The counter-UAS threat evolves weekly. Ukraine demonstrates new drone tactics monthly. By the time Lockheed has a competing product through their development and approval process, the threat changed twice and Ondas iterated three times.
Small company advantage operates through clock speed. Iterate faster. Deploy faster. Respond to operational feedback faster. Win customers before the primes finish their proposals. Then defend those customers through rapid improvement cycles the primes can't match.
The window stays open for 24 to 36 months. Maybe less. Maybe slightly more. But right now the primes have programs and proposals. Ondas has systems operating under combat conditions.
What The Numbers Actually Say
Current market capitalization ranges $2.5 billion to $3.6 billion depending on recent trading volatility. At $25 million projected 2025 revenue, that's roughly 100x revenue. At analyst projected $40 million for 2026, that's 60-90x revenue. Those multiples price in significant growth expectations.
The valuation framework from source analysis provides context. Capturing 5% market share by 2030 in a $12 billion counter-UAS market generates $600 million revenue. At defense tech sector multiples of 8 to 15 times revenue, that implies $4.8 billion to $9 billion market capitalization. That's roughly 2x to 3x from current levels.
Push to 8% market share in a market that grows faster than current projections suggest, and revenue hits $960 million by 2030. At the same multiples, that's $7.7 billion to $14.4 billion market cap. Call it 3x to 5x from here.
But those scenarios assume traditional defense contractor business models. Product sales. Per-unit pricing. Linear revenue scaling with unit growth.
Robot-as-a-Service models change the math. Recurring revenue from deployed infrastructure creates different valuation multiples. SaaS companies trade at higher multiples than product companies because recurring revenue provides visibility and compounds differently.
If Dubai represents the pattern and other cities deploy similar coverage, the revenue model shifts. Initial system sales plus recurring service contracts. That changes both the revenue trajectory and the appropriate valuation multiple.
The $22.8 million backlog at Q2 2025 provides near-term visibility. But the backlog represents confirmed orders for systems being deployed now. What's in the pipeline beyond the backlog? What conversations is Lugassi having with defense ministers using his Iron Dome relationships?
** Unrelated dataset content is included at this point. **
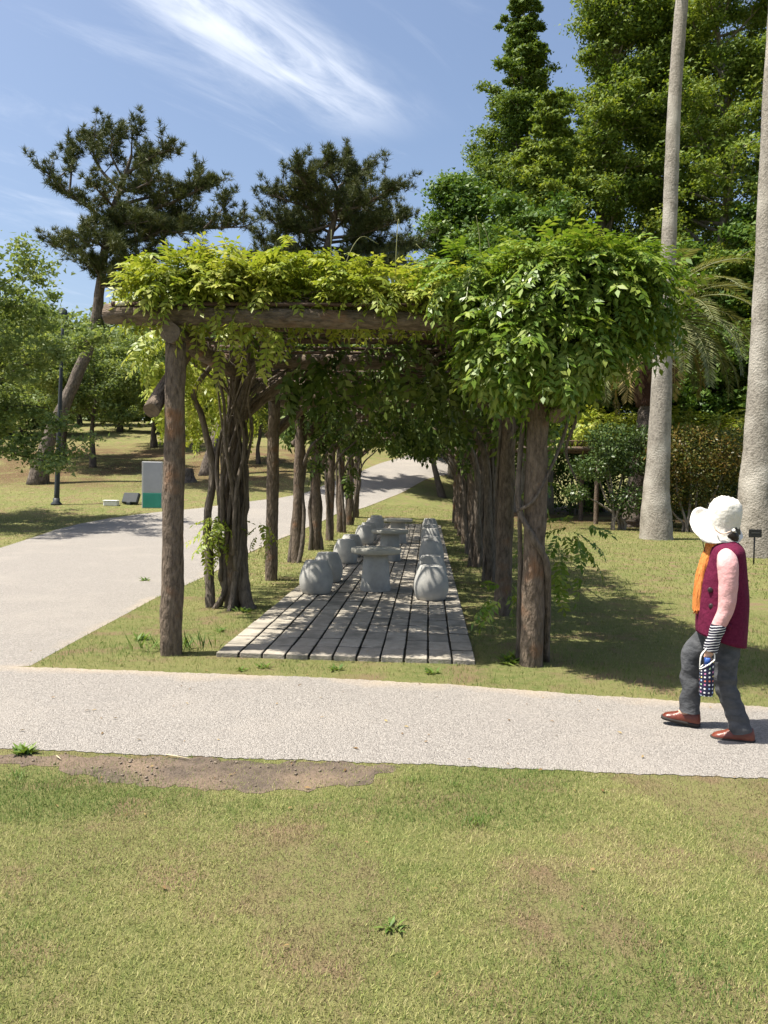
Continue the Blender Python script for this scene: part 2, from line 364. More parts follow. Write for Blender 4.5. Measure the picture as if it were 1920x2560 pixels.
for j in range(NR):
    for i in range(NC):
        x = (i-(NC-1)/2)*PX+rs.uniform(-.002, .002); y = (j+.5)*PY; z = .045+rs.uniform(-.004, .004)+float(terr(.05+x, 7.26+y))
        if cnt < 297:
            b = obj('paving_block', rs.choice(BL[4:] if j == 0 else BL[:4]), None, deck, (x, y, z), (rs.uniform(-.006, .006), rs.uniform(-.008, .008), rs.uniform(-.006, .006))); cnt += 1
        else:
            m = rs.choice(BL[:4]); Vv = np.empty(len(m.vertices)*3); m.vertices.foreach_get('co', Vv)
            by = {}
            for p in m.polygons: by.setdefault(len(p.vertices), []).append(list(p.vertices))
            rest.add(Vv.reshape(-1, 3)+np.array([x, y, z]), [np.array(v) for v in by.values()])
o = obj('far_paving', rest.mesh('far_paving'), CONC, deck); o['kind'] = 'stuff'
jx = np.linspace(-NC*PX/2+.02, NC*PX/2-.02, 3); jy = np.linspace(.02, NR*PY-.02, 45)
gx, gy = np.meshgrid(jx, jy); V = np.stack([gx, gy, terr(gx+.05, gy+7.26)+.016], -1).reshape(-1, 3)
q = (np.arange(44)[:, None]*3+np.arange(2)[None]).ravel()
obj('joint_bed', mesh_np('joint_bed', V, np.stack([q, q+1, q+4, q+3], 1)), JOINT, deck)
DECKP = [(-1.18, 7.24), (1.28, 7.24), (1.28, 27.5), (-1.18, 27.5)]
# ------------------------------------------------------------------ tables and stools
STONE = pmat('cast_stone', (.34, .335, .315), (.44, .43, .40), 9, .85, .35, 120, c3=(.24, .245, .24), scale3=4, thr=(.55, .8), bdist=.004)
TOPM = pmat('table_stone', (.36, .345, .29), (.46, .44, .38), 12, .85, .35, 110, c3=(.27, .26, .22), scale3=6, thr=(.5, .8), bdist=.004)
sp = [(.0, 0), (.185, 0), (.20, .008), (.222, .06), (.238, .13), (.2425, .18), (.236, .25), (.215, .33), (.186, .40), (.165, .445), (.160, .457), (.150, .463), (.142, .460), (.0, .457)]
V, F = lathe(sp, 36); STM = mesh_np('stool', V, F, True); STM.materials.append(STONE)
stools = []
def zt(x, y): return float(terr(x, y))+.046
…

What DoD programs is American Robotics bidding on with their Wåsp capacity?
The market prices Ondas as a defense contractor winning deals at $25 million annual revenue with promising growth to $40 million.
But here's what actually exists: Combat validated autonomous systems. The executive who sold Iron Dome to nations. Production capacity for 240,000 units annually. Palantir enterprise integration underway. Robot-as-a-Service models. NDAA compliant manufacturing. $600 million in capital.
The market sees a defense contractor doing $25 million in revenue.
The infrastructure isn't stated. But the pieces are assembled.
This is not financial advice. Do your own research before making any investment decisions.